Cette gauche qui se trompe de siècle

Englué dans un mode de pensée figé, truffé de clichés, surfant à mots couverts sur le thème du complot “jésuite”, n’ayant que pour seul modèle la lutte pour la laïcité des pères fondateurs du socialisme, l’irruption de la notion de blasphème à propos des caricatures visant l’Islam a pris de court le petit monde intellectuel. Rendant inopérant leur laïus sur la félicité que procure la Laïcité, ils se sentent déboussolés malgré leurs cris d’orfraie. Leur principale riposte: reprendre les mêmes armes qu’il y a un siècle lors du débat sur la loi de 1905. Leur seul référent: la lutte contre l’Église. Leur seule cible véritable: l’Église. Cible d’autant plus facile qu’elle n’est pas mouvante et que, malheureusement, elle a l’habitude selon eux d’être attaquée et de ne pas se défendre. Même si la plupart d’entre eux clament haut et fort leur respect des croyances, notamment chrétiennes, le confinement du religieux à la sphère strictement privée qu’ils appellent de leurs vœux s’apparente surtout à de l’intolérance.

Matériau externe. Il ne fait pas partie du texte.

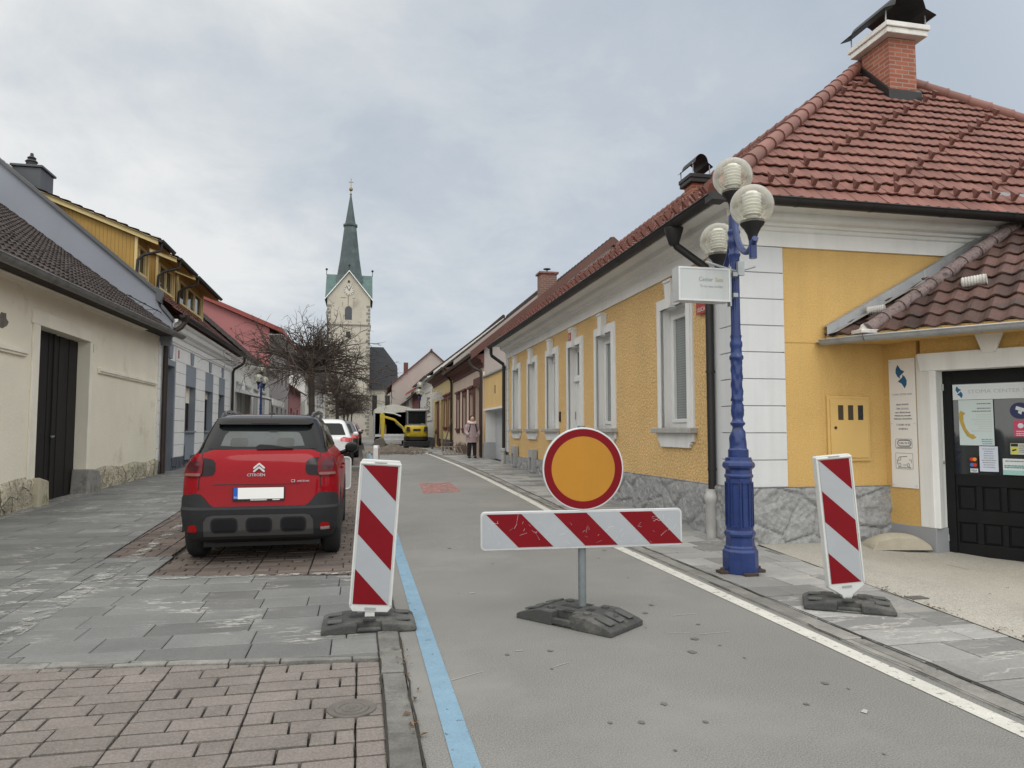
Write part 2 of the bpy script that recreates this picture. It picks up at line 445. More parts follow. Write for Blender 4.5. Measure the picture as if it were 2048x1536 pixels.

L’Islam lui-aussi tolérait les croyants des autres religions du Livre en leur donnant un statut spécial: celui de “dhimmi”, ce non-musulman qui demande contre impôt la protection de la communauté des croyants et de ce fait est soumis à de multiples humiliations. Puissions-nous, nous autres catholiques, ne pas devenir, à notre tour, les “dhimmis” de la République française!